Applications for new home purchases increased an impressive 22% in January compared with December and increased 9.2% relative to January 2016, according to the Mortgage Bankers Association’s (MBA) Builder Application Survey (BAS).
The change does not include any adjustment for typical seasonal patterns.
“As house prices continue to rise and inventories of homes available for sale remain low, it is not surprising that mortgage applications for new homes in January came in higher than a year ago,” says Lynn Fisher, vice president of research and economics for the MBA, in a release. “Alongside relatively low supply, rising household incomes and favorable demographics should continue to bolster demand for new homes, despite rising interest rates, leading to modest growth in new home sales this year.”

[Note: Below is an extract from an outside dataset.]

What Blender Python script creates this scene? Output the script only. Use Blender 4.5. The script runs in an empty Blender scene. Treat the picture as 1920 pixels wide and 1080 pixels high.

By product type, conventional loans composed 67.2% of loan applications, Federal Housing Administration loans composed 18.6 percent, Rural Housing Service/U.S. Department of Agriculture loans composed 1.1% and Veterans Affairs loans composed 13%.
The average loan size of a new home was $329,806, down from $331,354 in December.
The MBA estimates that, as of the end of January, new single-family home sales were running at a seasonally adjusted annual rate of about 562,000 units. That’s an increase of 17.6% compared with about 478,000 units in December.
On an unadjusted basis, the MBA estimates that there were 44,000 new home sales in January, a increase of 25.7% compared with about 35,000 in December.